Things do get unpleasant, though. With neither party willing to budge on where they’ll live—a major concern even post-marriage, given the question of custody—Nicole moves to Los Angeles to shoot her pilot, bringing Henry with her, and then gets talked into hiring an attorney, escalating a no-fault split into something much more contentious. Marriage Story turns out to be a kind of procedural, presenting divorce as an emotional and legal quagmire. Charlie, whose choice of counsel is limited to those Nicole hasn’t already met with, ends up volleying from Park Slope to Echo Park and back again. The pickle of his predicament is the question of residency, complicated by the advice he receives to get a place in LA: How can he prove to a prospective judge that he’s committed to seeing his son regularly without reinforcing his wife’s case that they’re a Los Angeles family, not a New York one? The Kafkaesque frustrations and absurdities of the process are compounded by the surreal emotional complications, which Baumbach milks for pathos and discomforting laughs. There’s a brilliant early scene, for example—a screwball disaster of best intentions gone awry—built around the tricky business of trying to find the kindest way to serve someone divorce papers.

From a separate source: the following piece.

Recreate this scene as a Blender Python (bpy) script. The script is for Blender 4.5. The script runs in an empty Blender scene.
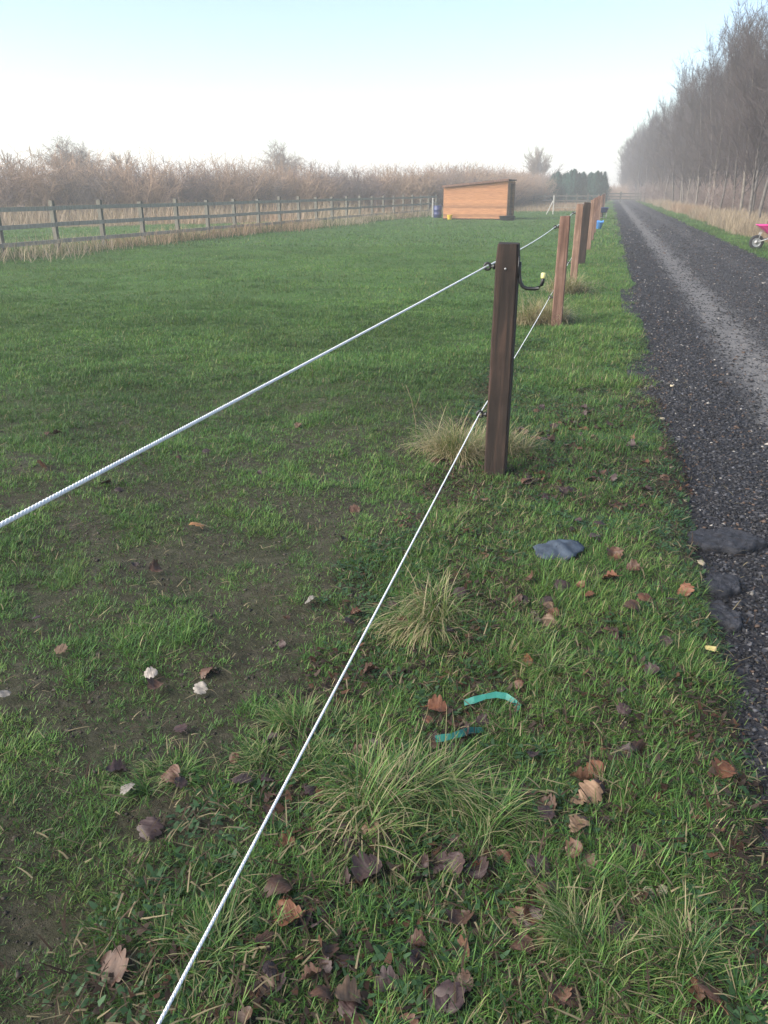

What Marriage Story understands—and conveys with heartbreaking clarity—is that the system is designed to make people hate each other, the better to benefit their representation. Nicole’s lawyer, played by a pitch-perfect Laura Dern, turns out to be a master of manipulation, knowing just how to handle anyone she’s addressing. (She delivers a late speech about the pressure on mothers that’s as calculated as it is accurate—no wonder it’s already inspiring roars of applause.) Charlie, meanwhile, toggles between two lawyers, an alpha-male attack dog (Ray Liotta) and a more empathetic career attorney (Alan Alda) not cut out for the trench warfare of negotiation. Baumbach shrewdly identifies the parallels between his characters’ line of work and the theater of the courtroom, where Charlie and Nicole’s home life is weaponized by bloviating proxies not necessarily conveying their true intentions. It’s not the only nod to the stage in a film that deploys a theater troupe and Hollywood crew as separate Greek choruses, before supplying each of its protagonists with climactic renditions of show tunes from Sondheim’s Company.
Marriage Story can be as funny, in its sharp observations about behavior, as any of Baumbach’s withering comedies, like Frances Ha or The Meyerowitz Stories. But it’s also a drama of startling insight and complexity, so confidently made (and so expertly shot on 35mm) that it evokes the art-house renaissance of the 197os—a time when American directors were hustling to compete with the imported visions of Bergman, Fellini, etc. Forgoing the rat-a-tat zing that’s become a hallmark of his work with editor Jennifer Lame, Baumbach slows everything down, locking his actors into long takes—like the monologue Nicole delivers to her attorney, laying out the full scope of her dissatisfaction—within drab waiting rooms and office buildings. So much of the film’s tragicomedy rests on the shoulders of its stars, on Driver’s droll understatement and Johansson’s expressive transparency of feeling. As in any divorce drama worth its salt, there’s a big fight, and it’s one for the ages: a polite discussion that plummets, with gut-wrenching speed and intensity, into a no-feelings-spared showdown. The two actors expertly chart the arc of flaring tempers, but the movie asks much more from them than just vitriol; doing some of the most emotionally textured work of their respective careers, they map lines of compassion, resentment, and stress across their own famous features.
As its dueling posters indicate, this is meant to be a balanced war of the roses. Certainly, Baumbach doesn’t spare Charlie, his probable (if loose) stand-in, a big share of the blame; in so much as Marriage Story can explain something as hard to explain as a failed marriage, his selfishness is a key culprit. All the same, the film can’t help but gravitate to Charlie’s perspective; it’s much more precise on his exasperation with the maddening, money-draining legal battle than on the unhappiness that drove Nicole away. Yet Baumbach, who knows the headaches and heartache of this subject personally, has no shortage of empathy to spread among his characters, even as he recognizes their desire for a clean, uncomplicated separation as a fantasy: the shared delusion of two people not quite ready to face the full reality of why things didn’t work out between them. Marriage Story, unlike so many other breakup movies, offers venom in drips and drops instead of drowning us in it, because it knows that no matter how far apart Charlie and Nicole drift, the feelings that first brought them together are still there, informing their flawed attempts to move on without destroying each other. That’s especially poignant, coming as it does from a filmmaker who sometimes wields his wit like a pocket knife.
Note: This is an expanded version of the review The A.V. Club ran from the Toronto International Film Festival.